(Source records)

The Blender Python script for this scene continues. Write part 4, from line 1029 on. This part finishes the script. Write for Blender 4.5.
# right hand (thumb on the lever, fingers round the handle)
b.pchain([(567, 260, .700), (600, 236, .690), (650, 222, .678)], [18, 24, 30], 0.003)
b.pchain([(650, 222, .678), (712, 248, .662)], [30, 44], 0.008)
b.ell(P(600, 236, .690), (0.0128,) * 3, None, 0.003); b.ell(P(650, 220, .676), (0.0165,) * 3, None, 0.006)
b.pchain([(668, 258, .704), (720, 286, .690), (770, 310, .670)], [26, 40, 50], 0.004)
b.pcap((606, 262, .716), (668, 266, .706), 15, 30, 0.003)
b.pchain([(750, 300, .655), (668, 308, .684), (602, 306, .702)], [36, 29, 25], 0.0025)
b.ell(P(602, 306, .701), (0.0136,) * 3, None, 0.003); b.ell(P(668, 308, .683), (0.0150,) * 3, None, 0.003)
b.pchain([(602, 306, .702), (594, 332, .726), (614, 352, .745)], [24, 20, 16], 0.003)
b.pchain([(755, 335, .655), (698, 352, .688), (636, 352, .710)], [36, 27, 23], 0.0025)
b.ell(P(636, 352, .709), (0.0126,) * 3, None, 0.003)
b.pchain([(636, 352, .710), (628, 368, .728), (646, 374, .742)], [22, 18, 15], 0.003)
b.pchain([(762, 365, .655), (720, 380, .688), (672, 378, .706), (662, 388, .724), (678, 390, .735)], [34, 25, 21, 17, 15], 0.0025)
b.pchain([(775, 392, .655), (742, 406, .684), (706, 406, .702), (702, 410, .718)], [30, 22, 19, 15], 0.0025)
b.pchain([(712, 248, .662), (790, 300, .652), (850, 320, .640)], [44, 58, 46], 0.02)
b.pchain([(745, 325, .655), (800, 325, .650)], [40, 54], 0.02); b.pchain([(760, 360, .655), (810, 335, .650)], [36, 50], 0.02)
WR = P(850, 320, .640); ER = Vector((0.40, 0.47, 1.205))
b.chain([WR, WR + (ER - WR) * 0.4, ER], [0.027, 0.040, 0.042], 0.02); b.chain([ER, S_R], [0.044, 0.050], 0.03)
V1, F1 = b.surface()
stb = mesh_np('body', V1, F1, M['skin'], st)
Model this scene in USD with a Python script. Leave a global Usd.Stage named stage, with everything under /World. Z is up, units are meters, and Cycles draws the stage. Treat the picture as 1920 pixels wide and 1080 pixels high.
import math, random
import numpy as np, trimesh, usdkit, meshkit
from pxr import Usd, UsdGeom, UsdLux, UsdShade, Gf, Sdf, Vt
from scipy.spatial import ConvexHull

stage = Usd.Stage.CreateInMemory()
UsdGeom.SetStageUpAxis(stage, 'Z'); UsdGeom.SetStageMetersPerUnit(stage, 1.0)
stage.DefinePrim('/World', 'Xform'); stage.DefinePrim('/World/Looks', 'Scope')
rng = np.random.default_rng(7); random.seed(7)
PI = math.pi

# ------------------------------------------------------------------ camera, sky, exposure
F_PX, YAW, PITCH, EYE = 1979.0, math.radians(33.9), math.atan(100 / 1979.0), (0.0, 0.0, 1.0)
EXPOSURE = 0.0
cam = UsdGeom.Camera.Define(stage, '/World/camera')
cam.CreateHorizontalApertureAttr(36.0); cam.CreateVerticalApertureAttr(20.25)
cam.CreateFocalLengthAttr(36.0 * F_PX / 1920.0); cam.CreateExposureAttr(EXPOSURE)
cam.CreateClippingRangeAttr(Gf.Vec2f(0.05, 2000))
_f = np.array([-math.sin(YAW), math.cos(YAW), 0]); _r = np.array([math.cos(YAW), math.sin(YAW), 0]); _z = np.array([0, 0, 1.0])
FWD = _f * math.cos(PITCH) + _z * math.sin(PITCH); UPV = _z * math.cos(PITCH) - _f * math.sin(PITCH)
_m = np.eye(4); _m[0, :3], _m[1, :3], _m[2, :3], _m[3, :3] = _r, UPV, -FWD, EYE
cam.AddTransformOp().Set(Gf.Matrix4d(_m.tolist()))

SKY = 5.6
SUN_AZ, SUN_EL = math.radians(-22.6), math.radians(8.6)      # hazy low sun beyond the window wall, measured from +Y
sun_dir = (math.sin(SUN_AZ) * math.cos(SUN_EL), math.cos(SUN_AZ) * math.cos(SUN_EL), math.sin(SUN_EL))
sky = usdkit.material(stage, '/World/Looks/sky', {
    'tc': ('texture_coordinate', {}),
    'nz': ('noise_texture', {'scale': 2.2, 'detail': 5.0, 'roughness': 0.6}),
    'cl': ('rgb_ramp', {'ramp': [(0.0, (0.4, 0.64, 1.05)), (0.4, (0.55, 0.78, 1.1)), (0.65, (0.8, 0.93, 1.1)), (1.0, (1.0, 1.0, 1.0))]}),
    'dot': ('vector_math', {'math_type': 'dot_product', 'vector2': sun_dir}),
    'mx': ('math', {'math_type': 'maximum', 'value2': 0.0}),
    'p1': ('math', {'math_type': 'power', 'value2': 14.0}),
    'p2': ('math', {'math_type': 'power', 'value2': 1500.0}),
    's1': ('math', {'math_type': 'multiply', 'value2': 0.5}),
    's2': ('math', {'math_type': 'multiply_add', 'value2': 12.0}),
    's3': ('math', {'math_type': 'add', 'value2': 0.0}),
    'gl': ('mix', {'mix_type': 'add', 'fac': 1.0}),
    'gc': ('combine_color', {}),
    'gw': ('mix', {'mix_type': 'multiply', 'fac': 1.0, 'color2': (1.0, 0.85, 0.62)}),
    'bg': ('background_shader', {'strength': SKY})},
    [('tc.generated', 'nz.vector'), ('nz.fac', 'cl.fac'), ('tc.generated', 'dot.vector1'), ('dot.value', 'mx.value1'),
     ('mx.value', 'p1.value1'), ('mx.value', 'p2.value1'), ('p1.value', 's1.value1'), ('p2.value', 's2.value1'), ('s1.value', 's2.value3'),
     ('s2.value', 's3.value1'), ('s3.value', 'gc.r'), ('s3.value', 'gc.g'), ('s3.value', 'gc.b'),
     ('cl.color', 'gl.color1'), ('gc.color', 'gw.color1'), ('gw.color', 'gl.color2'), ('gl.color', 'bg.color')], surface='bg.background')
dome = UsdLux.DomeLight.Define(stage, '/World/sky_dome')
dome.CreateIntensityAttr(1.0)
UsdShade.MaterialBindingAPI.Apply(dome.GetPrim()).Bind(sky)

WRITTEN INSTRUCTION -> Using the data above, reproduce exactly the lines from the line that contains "Model this scene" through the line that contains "from scipy.spatial import ConvexHull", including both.

THE COMPLETED TASK ->
Model this scene in USD with a Python script. Leave a global Usd.Stage named stage, with everything under /World. Z is up, units are meters, and Cycles draws the stage. Treat the picture as 1920 pixels wide and 1080 pixels high.
import math, random
import numpy as np, trimesh, usdkit, meshkit
from pxr import Usd, UsdGeom, UsdLux, UsdShade, Gf, Sdf, Vt
from scipy.spatial import ConvexHull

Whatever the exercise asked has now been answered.